One of the artists, Ayqa Khan, a first-generation immigrant and Pakistani Muslim woman, spoke briefly with me about the power of visibility for families like hers, mine (I’m Somali American), and so many others. Her card depicts a mother and child lying on a Pakistani carpet and drinking traditional tea in a quietly intimate moment at home; the child is purposefully ambiguous in its gender presentation. “Our political climate, today and historically, is one that seems to never allow Muslims to stand still. Documenting and depicting moments of love is radical. It is necessary for all kinds of identities to be nourished,” says Khan. “It is important to learn about the differences we each carry, and to allow these differences to widen our understandings and perspectives.”

Another of the cards, drawn by artist Mohammed Fayaz, resident illustrator at Papi Juice, a collective celebrating queer and trans people of color, depicts a Somali family. Somalis, many of whom fled the country after its civil war, are refugees, immigrants, and black Muslims. “There was a specific and necessary call for black Muslim representation that I wanted to help be a part of. I called on my friend Ifrah Ahmed to collaborate with on this piece. We spoke about the Somali civil war, diasporic communities, and family, and this piece was the outcome,” Fayaz told Forward Together. “There is no Muslim community and ummah without our black brothers and sisters, and it’s key we include, affirm, and uplift them, and that includes major holidays like Eid but also days like Mama’s Day.”

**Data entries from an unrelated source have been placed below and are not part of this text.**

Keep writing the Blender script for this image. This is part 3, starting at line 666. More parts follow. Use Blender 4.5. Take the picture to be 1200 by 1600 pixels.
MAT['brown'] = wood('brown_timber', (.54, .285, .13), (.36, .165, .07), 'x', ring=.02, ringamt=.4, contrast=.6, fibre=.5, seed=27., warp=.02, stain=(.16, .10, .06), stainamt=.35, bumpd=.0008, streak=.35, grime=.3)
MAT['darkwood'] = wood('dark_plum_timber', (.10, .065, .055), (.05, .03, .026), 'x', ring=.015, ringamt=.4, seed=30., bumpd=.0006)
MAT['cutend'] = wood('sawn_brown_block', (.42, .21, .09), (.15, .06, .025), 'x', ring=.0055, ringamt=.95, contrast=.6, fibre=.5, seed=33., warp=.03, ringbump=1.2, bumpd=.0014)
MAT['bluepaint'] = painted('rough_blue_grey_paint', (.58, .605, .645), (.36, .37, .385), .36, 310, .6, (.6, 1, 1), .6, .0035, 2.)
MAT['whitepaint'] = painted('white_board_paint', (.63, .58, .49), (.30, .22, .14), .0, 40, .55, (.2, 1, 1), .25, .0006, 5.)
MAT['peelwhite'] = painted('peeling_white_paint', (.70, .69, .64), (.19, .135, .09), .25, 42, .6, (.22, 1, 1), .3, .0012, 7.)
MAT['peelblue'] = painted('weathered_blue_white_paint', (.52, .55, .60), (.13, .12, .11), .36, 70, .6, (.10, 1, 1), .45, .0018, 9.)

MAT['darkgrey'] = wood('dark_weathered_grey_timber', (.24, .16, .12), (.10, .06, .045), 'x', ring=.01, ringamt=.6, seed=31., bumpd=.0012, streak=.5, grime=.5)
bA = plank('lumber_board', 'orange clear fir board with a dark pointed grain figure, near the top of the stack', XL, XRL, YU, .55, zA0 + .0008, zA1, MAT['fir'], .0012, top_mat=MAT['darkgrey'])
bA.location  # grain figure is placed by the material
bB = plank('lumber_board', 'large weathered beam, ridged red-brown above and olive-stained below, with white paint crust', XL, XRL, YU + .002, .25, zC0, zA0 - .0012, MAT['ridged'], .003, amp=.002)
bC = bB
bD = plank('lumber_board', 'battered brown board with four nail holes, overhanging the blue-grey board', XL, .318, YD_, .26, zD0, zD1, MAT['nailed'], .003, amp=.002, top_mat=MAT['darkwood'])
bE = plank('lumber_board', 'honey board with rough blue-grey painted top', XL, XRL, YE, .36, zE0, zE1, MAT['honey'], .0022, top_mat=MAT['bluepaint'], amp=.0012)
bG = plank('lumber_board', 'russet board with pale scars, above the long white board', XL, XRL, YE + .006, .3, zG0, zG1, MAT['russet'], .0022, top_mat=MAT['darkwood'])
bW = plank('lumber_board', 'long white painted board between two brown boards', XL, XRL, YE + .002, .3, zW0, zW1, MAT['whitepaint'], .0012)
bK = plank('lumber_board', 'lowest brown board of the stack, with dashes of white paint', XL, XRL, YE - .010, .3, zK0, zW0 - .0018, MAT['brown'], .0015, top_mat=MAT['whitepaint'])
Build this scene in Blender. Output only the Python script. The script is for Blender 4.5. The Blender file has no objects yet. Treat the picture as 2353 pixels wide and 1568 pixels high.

The project, while political in many ways, is also just a love letter to the mothers in our lives that deserve to be honored for their labor. It is a way for the artists and the thousands that have used their visual messages to tell their mothers that they are seen and supported, and that their love is reciprocated. “I hope that many see themselves in this card and in doing so, feel whole and listened to in some sort of way,” says Khan. “That we understand that motherhood looks like many different things, and I hope the world can understand this too.”